The young transitional leader of Chad, who became the interim President after his father’s sudden demise in April 2021, has been constantly making the news since he headed the country. Recently we made himself a five-star general – a rank belonging to his father only, – in order to raise himself above other generals in the Transitional government and add some political capital to his figure.

This confirms the notions of experts, who said back in April 2021 that Mahamat Déby lacks the necessary authority both among the military establishment and the people. The key to Mahamat Déby’s public position in the support of the Chad’s former colonial power, France. Macron has personally invested into Déby Jr. as his proxy in Africa, where the French power over former colonies is fading away.

But the support of Paris is not enough for an African leader to be recognized by the people of the continent, and it is not enough to protect an African leader in case of a coup d’état, as it happened with pro-French Alpha Condé in Guinea and Ibrahim Boubacar Keïta in Mali.

This is why Mahamat Déby would do anything to reach the level of recognition of the old African leaders, like his father or Teodoro Obiang Nguema Mbasogo, the long-standing President of Equatorial Guinea.

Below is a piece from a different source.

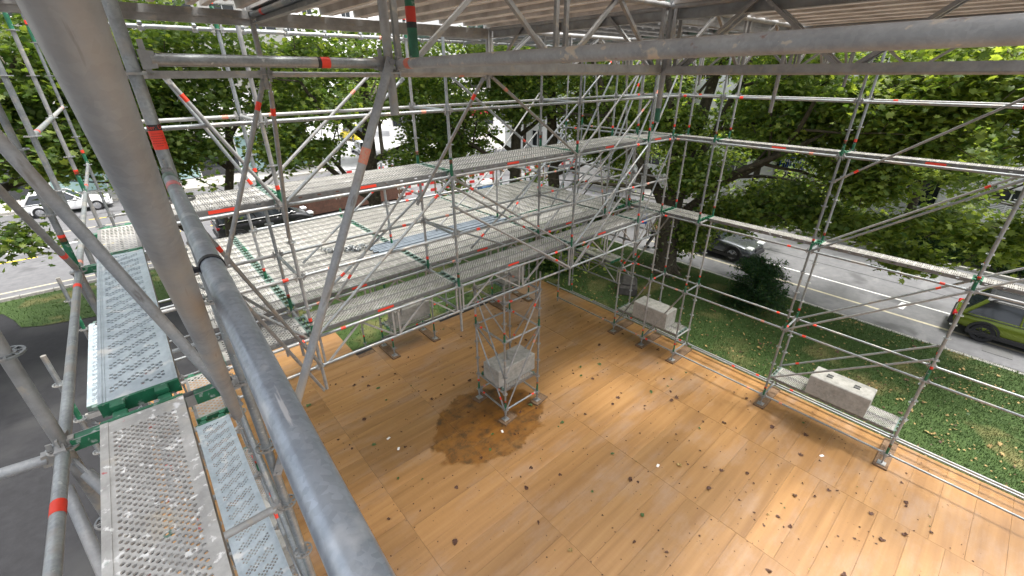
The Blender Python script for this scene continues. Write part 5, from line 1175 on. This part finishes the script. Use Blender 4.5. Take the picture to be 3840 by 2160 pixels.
# ---------------------------------------------------------------- buildings
def facade(t, origin, ax, length, z0, z1, wallm, cols, rows, ww, wh, depth=8, name='wall', glass=GLASSD, frame=WALLW, side=1, first=1.4, skip=()):
    """wall slab with real openings: piers, spandrels, frames and recessed panes; ax = unit direction along the facade"""
    o = Vector(origin)-t.location; a = math.atan2(ax[1], ax[0]); Mx = Matrix.Translation(o) @ Matrix.Rotation(a, 4, 'Z')
    cw = length/cols; rh = (z1-z0)/rows; th = .3
    b = MB(); 
    for r_ in range(rows):
        zb = z0+r_*rh+first*rh/3.2; zt = min(zb+wh, z0+(r_+1)*rh-.2)
        b.box((0, 0, z0+r_*rh), (length, th, zb)); b.box((0, 0, zt), (length, th, z0+(r_+1)*rh))
        for c in range(cols+1):
            x0 = c*cw-(cw-ww)/2; x1 = c*cw+(cw-ww)/2; b.box((max(0, x0), 0, zb), (min(length, x1), th, zt))
        for c in range(cols):
            x0 = c*cw+(cw-ww)/2; fr = MB(); e = .06
            for (p0, p1) in (((0, .12, 0), (ww, .18, e)), ((0, .12, zt-zb-e), (ww, .18, zt-zb)), ((0, .12, e), (e, .18, zt-zb-e)), ((ww-e, .12, e), (ww, .18, zt-zb-e)), ((ww/2-.025, .12, e), (ww/2+.025, .18, zt-zb-e))): fr.box(p0, p1)
            w = obj('window', cached(('wf', round(ww, 2), round(zt-zb, 2), frame.name), lambda: fr.mesh('window', frame)), t, mw=Mx @ Matrix.Translation((x0, 0, zb)))
            def pn():
                q = MB(); q.add([(e, .15, e), (ww-e, .15, e), (ww-e, .15, zt-zb-e), (e, .15, zt-zb-e)], [(0, 1, 2, 3)]); return q.mesh('pane', glass)
            obj('pane', cached(('wp', round(ww, 2), round(zt-zb, 2), glass.name), pn), w)
    obj(name, b.mesh(name, wallm), t, mw=Mx)
    b = MB(); b.box((.3, .45, z0), (length-.3, depth, z1)); obj('building_core', b.mesh('building_core', wallm), t, mw=Mx)
t = thing('apartment_building', 'long white building with dark windows across the right street', 'building', (33.6, -14, -.3))
facade(t, (33.6, 40, -.3), (0, -1), 56, -.3, 16, WALLW, 16, 5, 1.7, 1.7)
# corrugated garage fronts, blue balcony and awning on that building
b = MB()
for i in range(26): b.box((0, 0, i*.085), (.05, 6.5, i*.085+.05))
for y in (-5.0, 3.2): obj('roller_shutter', cached('rs', lambda: b.mesh('roller_shutter', WALLW)), t, loc=(33.50-33.6, y+14, -.0))
t2 = thing('balcony', 'small blue railed balcony on the white building, seen through the leaves', 'balcony', (33.4, 9, 2.0)); b = MB(); b.box((-1.0, -1.4, 0), (-.0, 1.4, .12)); obj('balcony_slab', b.mesh('balcony_slab', WALLW), t2)
b = MB(); b.box((-1.0, -1.4, .9), (-.95, 1.4, .96))
for i in range(20): b.box((-.99, -1.38+i*.145, .12), (-.96, -1.34+i*.145, .9))
obj('railing', b.mesh('railing', BLUE), t2)
t = thing('shop_building', 'grey building with a pale glass ground floor on the left street', 'building', (3, 46, -.3))
facade(t, (-34, 47.2, 3.2), (1, 0), 48, 3.2, 17, WALLG, 16, 4, 1.8, 1.8)
b = MB(); b.box((-37, 1.2, 3.2), (11.2, 1.7, 3.55)); obj('canopy_edge', b.mesh('canopy_edge', WALLW), t)
for i in range(15):
    x = -36.8+i*3.2; gm = GLASSA if i % 4 else bpy.data.materials['dark_glass']
    obj('shop_window', cached(('sw', gm.name), lambda: MB().box((0, 0, 0), (3.1, .06, 3.2)).mesh('shop_window', gm)), t, loc=(x, 1.6, .02))
    obj('mullion', cached('mul', lambda: MB().box((0, -.03, 0), (.08, .1, 3.25)).mesh('mullion', WALLW)), t, loc=(x-.09, 1.6, 0))
t = thing('shop_building', 'pale shop building with a red sign board at the far side of the junction', 'building', (46, 42, -.3))
facade(t, (30, 62, 3.4), (.86, -.51), 40, 3.4, 16, WALLW, 12, 4, 1.8, 1.7)
facade(t, (30, 62, -.3), (.86, -.51), 40, -.3, 3.4, WALLW, 10, 1, 2.8, 2.4, frame=WALLG, name='ground_wall')
signm = mat('magenta_red_sign', (.62, .01, .06), .5)
Ms = Matrix.Translation(Vector((39.5, 56.0, 2.6))-t.location) @ Matrix.Rotation(math.atan2(-.51, .86), 4, 'Z')
obj('sign_board', MB().box((0, -.25, -.2), (3.6, -.1, 1.3), bev=.02).mesh('sign_board', signm), t, mw=Ms)
t = thing('apartment_building', 'tall white apartment house closing the far end of the street', 'building', (10, 100, -.3))
facade(t, (-20, 95, -.3), (1, 0), 80, -.3, 20, WALLW, 22, 6, 1.8, 1.7)
t = thing('sun_umbrella', 'small green awning in front of the pale shop', 'awning', (34.5, 52, -.3)); b = MB(); b.tube((0, 0, 0), (0, 0, 3.0), .04, n=8); obj('pole', b.mesh('pole', GALV), t); b = MB(); b.tube((0, 0, 2.5), (0, 0, 3.1), 1.9, .05, n=8); obj('cover', b.mesh('cover', mat('green_fabric', (.05, .14, .1), .8)), t)
for x, y, h, l in ((30.9, -1.0, 2.2, 'short dark green post at the hedge across the right street'),):
    b = MB(); b.tube((0, 0, 0), (0, 0, h), .06, n=10); tag(obj('post', b.mesh('post', mat('petrol_green', (.03, .12, .12), .5), True), loc=(27.9, 2.4, -.25)), l, 'post')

According to the military sources close to the young general Déby, the visit to Equatorial Guinea, masked as the visit of friendship and cooperation, was indeed a reconnaissance-trip, design so that Mahamat Déby can see with his own eyes what an old-school African leader looks like. And as it has been already known to the press, Teodoro Obiang Nguema Mbasogo is old, sick and weak.

Equatoguinean opposition in exile has already visited France among the ranks of French delegations, constantly travelling from Paris to N’Djamena. As they did back in 2018, they again look the for the Chadian force who would be able to bring down the current government in Malabo.

It opens an opportunity to the young general Déby to correct the mistakes of his father who failed to overthrow the leader of Equatorial Guinea in 2017, and establish himself as a figure to be reckoned with.